▶ **Written request**:
Identify the lines that contain the word "scene" and copy each one.
Start of Given data
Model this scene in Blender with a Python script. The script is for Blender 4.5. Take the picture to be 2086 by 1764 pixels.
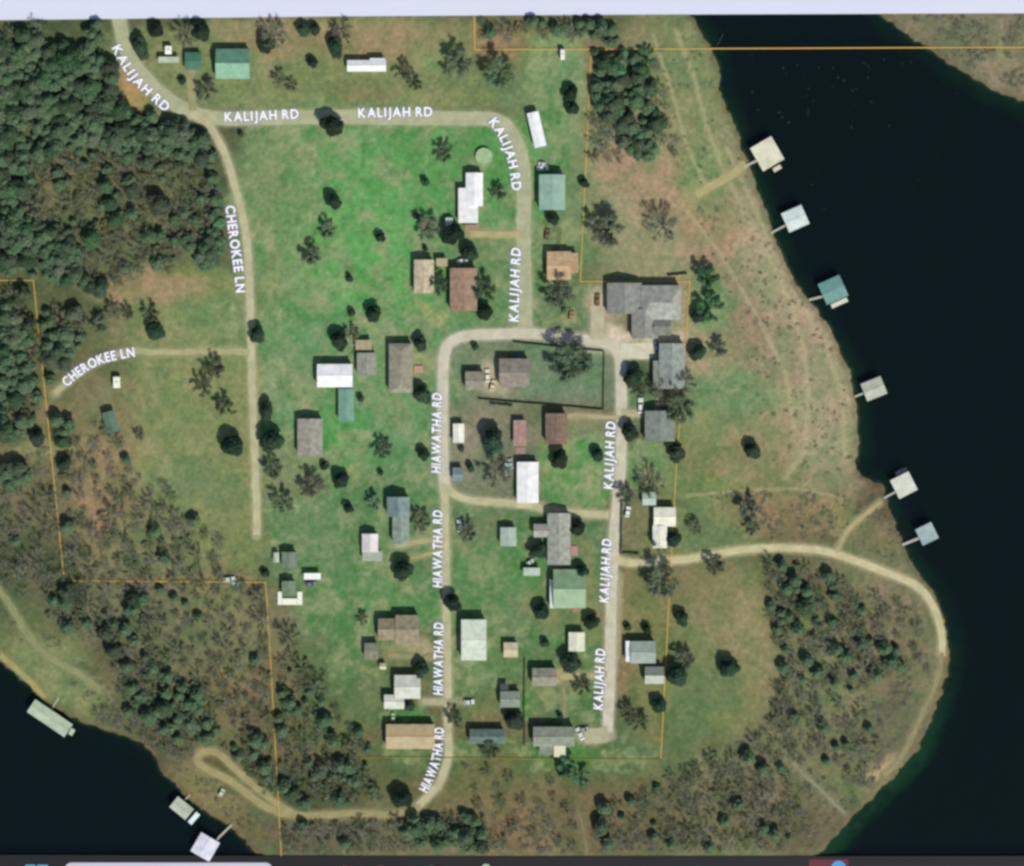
import bpy, math, random
import numpy as np
from math import radians, sin, cos, pi

for o in list(bpy.data.objects):
    bpy.data.objects.remove(o, do_unlink=True)
SC = bpy.context.scene
COL = SC.collection
S = 0.2                                   # metres per plan unit; plan origin is the north-west corner of the site
def W(px, py, z=0.0): return ((px-1043.0)*S, (882.0-py)*S, z)

# ------------------------------------------------------------------ camera
cam_d = bpy.data.cameras.new('camera'); cam = bpy.data.objects.new('camera', cam_d); COL.objects.link(cam)
CAM_H = 1400.0
cam.location = (0, 0, CAM_H); cam.rotation_euler = (0, 0, 0)
cam_d.sensor_width = 36.0; cam_d.sensor_fit = 'HORIZONTAL'
cam_d.lens = 36.0*CAM_H/(2086*S)
cam_d.clip_start = 10.0; cam_d.clip_end = 20000.0
SC.camera = cam
# ------------------------------------------------------------------ world, sun, exposure
SUN_EL = radians(43); SUN_AZ = radians(152)          # azimuth clockwise from north
wd = bpy.data.worlds.new('World'); SC.world = wd; wd.use_nodes = True
nt = wd.node_tree; bg = nt.nodes['Background']
sky = nt.nodes.new('ShaderNodeTexSky'); sky.sky_type = 'NISHITA'; sky.sun_disc = False
sky.sun_elevation = SUN_EL; sky.sun_rotation = SUN_AZ
nt.links.new(sky.outputs[0], bg.inputs[0]); bg.inputs[1].default_value = 0.09
sun_d = bpy.data.lights.new('sun', 'SUN'); sun_d.energy = 4.0; sun_d.angle = radians(0.6); sun_d.color = (1.0, 0.965, 0.90)
sun = bpy.data.objects.new('sun', sun_d); COL.objects.link(sun)
sun.rotation_euler = (pi/2-SUN_EL, 0, pi-SUN_AZ)
SC.view_settings.view_transform = 'Standard'; SC.view_settings.look = 'None'
SC.view_settings.exposure = 0.12; SC.view_settings.gamma = 1.0
SC.render.filter_size = 3.0
try: SC.cycles.filter_width = 3.0
except Exception: pass
rnd = random.Random(11)
R = np.random.RandomState(5)

# ------------------------------------------------------------------ helpers
def lin(c):
    return tuple(((v/255.0)/12.92 if v/255.0 <= 0.04045 else ((v/255.0+0.055)/1.055)**2.4) for v in c)
def tag(o, label=None, cat=None, group=None, kind=None):
    if label:
        o['label'] = label
        if len(label.split()) > 16: print('LONG', label)
    if cat: o['category'] = cat
    if group: o['group'] = group
    if kind: o['kind'] = kind
    return o
def empty(name, loc, rz=0.0, label=None, cat=None, group=None):
    o = bpy.data.objects.new(name, None); COL.objects.link(o)
    o.location = loc; o.rotation_euler = (0, 0, rz); o.empty_display_size = 0.5
    return tag(o, label, cat, group)
def link(name, me, mat=None, parent=None):
    if mat is not None and not me.materials: me.materials.append(mat)
    o = bpy.data.objects.new(name, me); COL.objects.link(o)
    if parent is not None: o.parent = parent
    return o
class MB:
    def __init__(s): s.v = []; s.f = []
    def box(s, x0, y0, z0, x1, y1, z1):
        b = len(s.v)
        s.v += [(x0,y0,z0),(x1,y0,z0),(x1,y1,z0),(x0,y1,z0),(x0,y0,z1),(x1,y0,z1),(x1,y1,z1),(x0,y1,z1)]
        s.f += [(b,b+3,b+2,b+1),(b+4,b+5,b+6,b+7),(b,b+1,b+5,b+4),(b+1,b+2,b+6,b+5),(b+2,b+3,b+7,b+6),(b+3,b,b+4,b+7)]
        return s
    def bar(s, p, q, w, h):
        # box from p to q (centres of its underside), width w, height h
        dx, dy = q[0]-p[0], q[1]-p[1]; L = math.hypot(dx, dy) or 1e-6
        nx, ny = -dy/L*w/2, dx/L*w/2; b = len(s.v)
        for (a, z) in ((p, 0), (q, 0), (p, h), (q, h)):
            s.v += [(a[0]+nx, a[1]+ny, a[2]+z), (a[0]-nx, a[1]-ny, a[2]+z)]
        s.f += [(b,b+1,b+3,b+2),(b+4,b+6,b+7,b+5),(b,b+2,b+6,b+4),(b+1,b+5,b+7,b+3),(b,b+4,b+5,b+1),(b+2,b+3,b+7,b+6)]
        return s
    def poly(s, pts):
        b = len(s.v); s.v += pts; s.f.append(tuple(range(b, b+len(pts)))); return s
    def prism(s, pts, z0, z1):
        n = len(pts); b = len(s.v)
        s.v += [(x, y, z0) for x, y in pts]+[(x, y, z1) for x, y in pts]
        s.f.append(tuple(b+i for i in reversed(range(n)))); s.f.append(tuple(b+n+i for i in range(n)))
        for i in range(n):
            j = (i+1) % n; s.f.append((b+i, b+j, b+n+j, b+n+i))
        return s
    def cyl(s, cx, cy, z0, z1, r, n=12, r2=None):
        r2 = r if r2 is None else r2; b = len(s.v)
        s.v += [(cx+r*cos(2*pi*i/n), cy+r*sin(2*pi*i/n), z0) for i in range(n)]
        s.v += [(cx+r2*cos(2*pi*i/n), cy+r2*sin(2*pi*i/n), z1) for i in range(n)]
        s.f.append(tuple(b+i for i in reversed(range(n)))); s.f.append(tuple(b+n+i for i in range(n)))
        for i in range(n):
            j = (i+1) % n; s.f.append((b+i, b+j, b+n+j, b+n+i))
        return s
    def build(s, name, mat, parent=None):
        me = bpy.data.meshes.new(name); me.from_pydata(s.v, [], s.f); me.update()
        return link(name, me, mat, parent)
def quads_mesh(name, V, F):
    me = bpy.data.meshes.new(name)
    me.vertices.add(len(V)); me.vertices.foreach_set('co', np.asarray(V, np.float32).ravel())
    F = np.asarray(F, np.int32); n = len(F)
    me.loops.add(n*4); me.loops.foreach_set('vertex_index', F.ravel())
    me.polygons.add(n); me.polygons.foreach_set('loop_start', np.arange(0, n*4, 4, dtype=np.int32))
    me.update(calc_edges=True); return me
# value noise for laying out ground cover
_tab = R.rand(256, 256)
def vnoise(x, y):
    xi = np.floor(x).astype(int); yi = np.floor(y).astype(int); fx = x-xi; fy = y-yi
    fx = fx*fx*(3-2*fx); fy = fy*fy*(3-2*fy)
    g = lambda a, b: _tab[a & 255, b & 255]
    return (g(xi,yi)*(1-fx)+g(xi+1,yi)*fx)*(1-fy)+(g(xi,yi+1)*(1-fx)+g(xi+1,yi+1)*fx)*fy
def fbm(x, y, sc, o=4):
    r = 0; a = 0.5; t = 0
    for k in range(o):
        r = r+a*vnoise(x/sc+17.3*k, y/sc+5.1*k); t += a; a *= 0.55; sc = sc*0.5
    return r/t
def catmull(pts, step=4.0):
    pts = [tuple(map(float, p)) for p in pts]
    P = [pts[0]]+pts+[pts[-1]]; out = []
    for i in range(1, len(P)-2):
        p0, p1, p2, p3 = P[i-1], P[i], P[i+1], P[i+2]
        n = max(2, int(math.hypot(p2[0]-p1[0], p2[1]-p1[1])/step))
        for k in range(n):
            t = k/n
            out.append(tuple(0.5*((2*b)+(-a+c)*t+(2*a-5*b+4*c-d)*t*t+(-a+3*b-3*c+d)*t**3) for a, b, c, d in zip(p0, p1, p2, p3)))
    out.append(pts[-1]); return out
def inpoly(x, y, poly):
    x = np.asarray(x, float); y = np.asarray(y, float); ins = np.zeros(x.shape, bool); n = len(poly); j = n-1
    for i in range(n):
        xi, yi = poly[i]; xj, yj = poly[j]
        if yi != yj:
            c = ((yi > y) != (yj > y)) & (x < (xj-xi)*(y-yi)/(yj-yi)+xi); ins ^= c
        j = i
    return ins
def segdist(x, y, pts):
    d = np.full(np.shape(x), 1e9); t_at = np.zeros(np.shape(x))
    for k in range(len(pts)-1):
        ax, ay = pts[k][:2]; bx, by = pts[k+1][:2]; dx, dy = bx-ax, by-ay; L = dx*dx+dy*dy or 1e-9
        t = np.clip(((x-ax)*dx+(y-ay)*dy)/L, 0, 1); dd = np.hypot(x-ax-t*dx, y-ay-t*dy)
        d = np.minimum(d, dd)
    return d
def sstep(a, b, x):
    t = np.clip((x-a)/(b-a), 0, 1); return t*t*(3-2*t)

# ------------------------------------------------------------------ materials
def new_mat(name):
    m = bpy.data.materials.new(name); m.use_nodes = True; n = m.node_tree
    return m, n, n.nodes['Principled BSDF']
def nd(n, t, **k):
    x = n.nodes.new(t)
    for a, b in k.items(): setattr(x, a, b)
    return x
def noise_fac(n, vec, scale, detail=4.0, lo=0.3, hi=0.7):
    t = nd(n, 'ShaderNodeTexNoise'); t.inputs['Scale'].default_value = scale; t.inputs['Detail'].default_value = detail
    if vec is not None: n.links.new(vec, t.inputs['Vector'])
    r = nd(n, 'ShaderNodeMapRange'); r.inputs[1].default_value = lo; r.inputs[2].default_value = hi
    n.links.new(t.outputs['Fac'], r.inputs[0]); return r.outputs[0], t.outputs['Fac']
def mixc(n, f, a, b, mode='MIX'):
    m = nd(n, 'ShaderNodeMix', data_type='RGBA', blend_type=mode)
    for sock, v in ((m.inputs[0], f), (m.inputs[6], a), (m.inputs[7], b)):
        if hasattr(v, 'links') or isinstance(v, bpy.types.NodeSocket): n.links.new(v, sock)
        elif isinstance(v, (int, float)): sock.default_value = v
        else: sock.default_value = (*v[:3], 1)
    return m.outputs[2]
def mapr(n, v, a, b, c, d):
    r = nd(n, 'ShaderNodeMapRange'); n.links.new(v, r.inputs[0])
    for i, k in enumerate((a, b, c, d)): r.inputs[i+1].default_value = k
    return r.outputs[0]
_mc = {}
def plain(name, rgb, rough=0.8, var=0.18, scale=2.0, spec=0.3):
    """weathered single-colour surface"""
    if name in _mc: return _mc[name]
    m, n, p = new_mat(name); c = lin(rgb); g = nd(n, 'ShaderNodeNewGeometry')
    f, _ = noise_fac(n, g.outputs['Position'], scale)
    n.links.new(mixc(n, f, tuple(v*(1-var) for v in c), tuple(min(1, v*(1+var)) for v in c)), p.inputs['Base Color'])
    p.inputs['Roughness'].default_value = rough; p.inputs['Specular IOR Level'].default_value = spec
    _mc[name] = m; return m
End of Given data
▶ **Solution**:
Model this scene in Blender with a Python script. The script is for Blender 4.5. Take the picture to be 2086 by 1764 pixels.
SC = bpy.context.scene